Bedřich Smetana’s Vltava marks 145 years since its premiere

Vltava in Prague, photo: Ondřej Tomšů

The first public performance of Vltava, one of the best known pieces by Bedřich Smetana, took place 145 years ago today. The famous composition, also known by its English title The Moldau, is part of a cycle of six symphonic poems, entitled Má Vlast or My Country. Its premiere took place on April 4, 1875.

Vltava in Prague, photo: Ondřej Tomšů

The whole cycle Má Vlast, which premiered at Prague's Žofín Palace in 1882, was inspired by various aspect of Czech history, legends and landscape. It begins at Vyšehrad, the seat of the earliest Czech kings.
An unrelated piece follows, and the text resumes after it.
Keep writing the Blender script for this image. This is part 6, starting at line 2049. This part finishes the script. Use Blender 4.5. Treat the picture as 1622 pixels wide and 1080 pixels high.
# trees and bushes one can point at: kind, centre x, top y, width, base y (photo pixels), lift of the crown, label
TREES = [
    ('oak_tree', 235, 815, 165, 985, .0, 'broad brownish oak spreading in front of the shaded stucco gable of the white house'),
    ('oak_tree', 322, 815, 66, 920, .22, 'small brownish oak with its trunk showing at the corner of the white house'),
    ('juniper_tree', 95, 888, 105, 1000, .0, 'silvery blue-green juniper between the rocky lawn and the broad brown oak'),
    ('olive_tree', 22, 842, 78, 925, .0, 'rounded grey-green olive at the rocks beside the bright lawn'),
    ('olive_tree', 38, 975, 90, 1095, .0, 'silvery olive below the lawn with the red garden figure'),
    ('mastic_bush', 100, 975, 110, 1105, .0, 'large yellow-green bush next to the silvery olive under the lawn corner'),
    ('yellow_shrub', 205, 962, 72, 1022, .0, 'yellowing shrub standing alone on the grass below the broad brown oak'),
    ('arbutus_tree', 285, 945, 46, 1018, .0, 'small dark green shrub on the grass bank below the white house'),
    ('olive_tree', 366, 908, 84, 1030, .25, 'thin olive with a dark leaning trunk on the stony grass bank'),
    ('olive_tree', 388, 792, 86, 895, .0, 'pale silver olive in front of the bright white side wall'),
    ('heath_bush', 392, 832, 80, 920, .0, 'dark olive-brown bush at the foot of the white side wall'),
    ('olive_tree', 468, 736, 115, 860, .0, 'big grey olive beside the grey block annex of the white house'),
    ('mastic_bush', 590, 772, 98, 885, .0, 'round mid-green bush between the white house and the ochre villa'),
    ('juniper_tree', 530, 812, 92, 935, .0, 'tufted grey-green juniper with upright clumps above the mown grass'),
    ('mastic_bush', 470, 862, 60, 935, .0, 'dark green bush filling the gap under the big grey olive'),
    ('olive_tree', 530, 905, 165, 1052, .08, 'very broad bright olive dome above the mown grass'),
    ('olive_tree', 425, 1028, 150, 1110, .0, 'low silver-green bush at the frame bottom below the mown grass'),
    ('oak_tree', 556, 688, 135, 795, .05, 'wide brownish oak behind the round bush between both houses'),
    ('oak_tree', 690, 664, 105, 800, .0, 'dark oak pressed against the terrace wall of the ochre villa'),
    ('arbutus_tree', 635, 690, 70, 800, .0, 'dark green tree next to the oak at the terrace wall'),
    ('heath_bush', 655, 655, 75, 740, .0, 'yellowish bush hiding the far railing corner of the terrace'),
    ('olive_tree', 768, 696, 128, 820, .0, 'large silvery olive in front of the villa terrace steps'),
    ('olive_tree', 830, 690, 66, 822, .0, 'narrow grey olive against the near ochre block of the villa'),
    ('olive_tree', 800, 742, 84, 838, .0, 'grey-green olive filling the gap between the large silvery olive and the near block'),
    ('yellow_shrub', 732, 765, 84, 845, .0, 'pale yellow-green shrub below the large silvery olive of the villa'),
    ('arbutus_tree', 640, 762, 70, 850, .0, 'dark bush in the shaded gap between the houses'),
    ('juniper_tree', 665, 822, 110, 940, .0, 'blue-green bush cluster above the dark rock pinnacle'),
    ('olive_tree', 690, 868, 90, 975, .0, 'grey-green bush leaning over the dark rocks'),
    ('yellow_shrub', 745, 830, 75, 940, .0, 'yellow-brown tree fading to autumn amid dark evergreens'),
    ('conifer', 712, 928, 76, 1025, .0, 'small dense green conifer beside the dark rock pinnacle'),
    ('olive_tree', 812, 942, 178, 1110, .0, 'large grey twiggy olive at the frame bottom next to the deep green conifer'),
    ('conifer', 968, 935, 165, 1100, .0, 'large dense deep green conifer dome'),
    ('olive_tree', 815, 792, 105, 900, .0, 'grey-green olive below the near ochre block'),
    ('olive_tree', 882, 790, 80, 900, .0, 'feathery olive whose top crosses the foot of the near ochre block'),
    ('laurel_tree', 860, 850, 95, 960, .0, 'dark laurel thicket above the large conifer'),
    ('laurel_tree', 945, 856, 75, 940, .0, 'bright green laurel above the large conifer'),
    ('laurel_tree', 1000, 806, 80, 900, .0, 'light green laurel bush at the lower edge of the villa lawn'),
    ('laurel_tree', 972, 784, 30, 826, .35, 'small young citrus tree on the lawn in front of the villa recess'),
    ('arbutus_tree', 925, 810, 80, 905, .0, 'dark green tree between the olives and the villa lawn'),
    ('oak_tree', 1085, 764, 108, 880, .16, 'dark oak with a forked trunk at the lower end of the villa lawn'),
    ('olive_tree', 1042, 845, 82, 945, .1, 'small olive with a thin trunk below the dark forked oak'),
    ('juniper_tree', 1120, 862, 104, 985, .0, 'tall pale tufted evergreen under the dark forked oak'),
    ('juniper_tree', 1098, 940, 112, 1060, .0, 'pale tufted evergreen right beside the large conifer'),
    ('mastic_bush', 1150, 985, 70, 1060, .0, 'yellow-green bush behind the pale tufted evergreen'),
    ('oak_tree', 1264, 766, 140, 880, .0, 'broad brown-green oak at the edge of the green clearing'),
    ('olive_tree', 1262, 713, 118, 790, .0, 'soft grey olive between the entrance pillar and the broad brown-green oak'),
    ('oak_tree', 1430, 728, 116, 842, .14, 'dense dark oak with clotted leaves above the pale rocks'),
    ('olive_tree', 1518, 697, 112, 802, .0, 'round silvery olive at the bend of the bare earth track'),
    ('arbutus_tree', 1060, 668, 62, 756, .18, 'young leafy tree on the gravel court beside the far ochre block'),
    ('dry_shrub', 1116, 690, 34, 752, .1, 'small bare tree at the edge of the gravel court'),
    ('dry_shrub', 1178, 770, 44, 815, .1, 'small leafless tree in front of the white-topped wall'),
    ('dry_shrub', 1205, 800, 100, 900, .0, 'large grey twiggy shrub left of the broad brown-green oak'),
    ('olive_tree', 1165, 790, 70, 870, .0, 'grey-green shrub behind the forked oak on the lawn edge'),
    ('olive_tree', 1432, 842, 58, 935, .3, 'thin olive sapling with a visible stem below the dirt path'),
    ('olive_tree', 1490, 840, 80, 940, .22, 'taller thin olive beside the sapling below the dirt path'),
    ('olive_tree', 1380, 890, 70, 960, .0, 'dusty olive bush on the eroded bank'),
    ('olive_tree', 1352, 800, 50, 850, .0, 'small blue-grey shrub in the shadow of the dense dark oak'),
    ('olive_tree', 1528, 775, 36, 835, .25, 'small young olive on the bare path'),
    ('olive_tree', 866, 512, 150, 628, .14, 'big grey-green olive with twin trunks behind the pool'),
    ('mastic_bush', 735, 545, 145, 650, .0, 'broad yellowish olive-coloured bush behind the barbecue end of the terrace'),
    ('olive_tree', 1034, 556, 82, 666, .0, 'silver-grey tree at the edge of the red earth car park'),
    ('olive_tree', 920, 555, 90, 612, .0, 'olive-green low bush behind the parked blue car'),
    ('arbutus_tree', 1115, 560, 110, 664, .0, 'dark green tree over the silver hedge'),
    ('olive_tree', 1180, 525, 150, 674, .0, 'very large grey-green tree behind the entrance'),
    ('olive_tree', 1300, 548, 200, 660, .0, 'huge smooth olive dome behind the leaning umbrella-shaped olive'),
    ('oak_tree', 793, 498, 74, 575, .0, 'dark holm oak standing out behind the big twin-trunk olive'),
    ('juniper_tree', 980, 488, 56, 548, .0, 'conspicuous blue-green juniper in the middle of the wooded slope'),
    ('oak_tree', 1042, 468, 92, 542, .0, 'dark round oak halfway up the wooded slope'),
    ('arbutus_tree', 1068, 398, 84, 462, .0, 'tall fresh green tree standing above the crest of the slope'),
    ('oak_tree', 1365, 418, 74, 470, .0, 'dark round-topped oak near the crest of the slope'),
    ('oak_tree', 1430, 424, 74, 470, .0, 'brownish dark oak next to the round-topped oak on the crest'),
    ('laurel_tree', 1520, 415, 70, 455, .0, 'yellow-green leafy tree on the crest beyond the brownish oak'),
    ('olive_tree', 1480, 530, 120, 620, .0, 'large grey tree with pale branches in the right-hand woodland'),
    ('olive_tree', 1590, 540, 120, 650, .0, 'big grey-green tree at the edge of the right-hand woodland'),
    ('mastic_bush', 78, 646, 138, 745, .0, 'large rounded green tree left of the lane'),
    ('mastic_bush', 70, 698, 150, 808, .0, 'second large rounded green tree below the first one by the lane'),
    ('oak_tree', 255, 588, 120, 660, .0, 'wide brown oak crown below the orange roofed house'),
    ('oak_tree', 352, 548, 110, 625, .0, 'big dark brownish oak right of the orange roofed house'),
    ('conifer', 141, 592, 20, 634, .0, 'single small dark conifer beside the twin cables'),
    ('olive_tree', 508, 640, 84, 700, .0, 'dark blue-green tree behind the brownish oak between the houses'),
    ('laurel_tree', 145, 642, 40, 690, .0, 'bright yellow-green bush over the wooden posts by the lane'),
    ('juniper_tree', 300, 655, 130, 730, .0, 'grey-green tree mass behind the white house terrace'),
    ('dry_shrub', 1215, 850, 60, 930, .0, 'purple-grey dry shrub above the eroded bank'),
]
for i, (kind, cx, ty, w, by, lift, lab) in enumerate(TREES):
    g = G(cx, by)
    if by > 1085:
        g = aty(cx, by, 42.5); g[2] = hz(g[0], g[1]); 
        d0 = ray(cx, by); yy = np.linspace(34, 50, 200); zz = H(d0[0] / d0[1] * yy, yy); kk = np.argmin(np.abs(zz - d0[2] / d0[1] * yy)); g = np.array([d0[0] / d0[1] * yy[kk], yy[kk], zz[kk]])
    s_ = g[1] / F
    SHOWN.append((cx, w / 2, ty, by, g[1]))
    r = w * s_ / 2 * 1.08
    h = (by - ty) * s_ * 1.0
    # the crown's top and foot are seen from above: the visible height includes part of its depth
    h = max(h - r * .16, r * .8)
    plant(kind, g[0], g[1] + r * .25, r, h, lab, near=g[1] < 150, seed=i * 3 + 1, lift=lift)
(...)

Although it is usually presented as a single work in six movements, each of the poems was in fact conceived as an individual work and they were performed separately at first. Vltava, the second and unquestionably the best known piece of the cycle, was written between November 20 and December 10, 1874 and its premiere took place on April 4, 1875.

Bedřich Smetana, photo: Public Domain
The famous piece describes the course of one of the country’s main rivers, the Vltava River, as it starts from two small springs (represented by the flutes and the clarinets), and runs through the landscape in one single current, swirls into the St. John's Rapids, widens and flows towards Prague, past Vyšehrad and finally vanishes into the distance ending in the Labe, or Elbe.

This is how Bedřich Smetana himself described Vltava:

“The composition depicts the course of the river, from its beginnings where two brooks, one cold, the other warm, join a stream, running through forests and meadows and a lovely countryside where merry feasts are celebrated; water-sprites dance in the moonlight; on nearby rocks can be seen the outline of ruined castles, proudly soaring into the sky. The river swirls through the St. John Rapids and flows in a broad stream towards Prague. It passes Vyšehrad rock and disappears majestically into the distance.”

Vltava is believed to have been adapted from a children's song called Kočka leze dírou and conveyed into a minor key. But according to Smetana it was inspired by a Swedish folk song. You may also hear the motif in the Israeli national anthem, Ha Tikvah.

When Smetana composed Má Vlast, he was suffering from severe depression, but what is most interesting is that he wrote almost all of it in silence as he started to grow deaf shortly before completing the first poem. His state, however, doesn't seem to have affected his music, which continues to captivate listeners as much as it did 145 ago.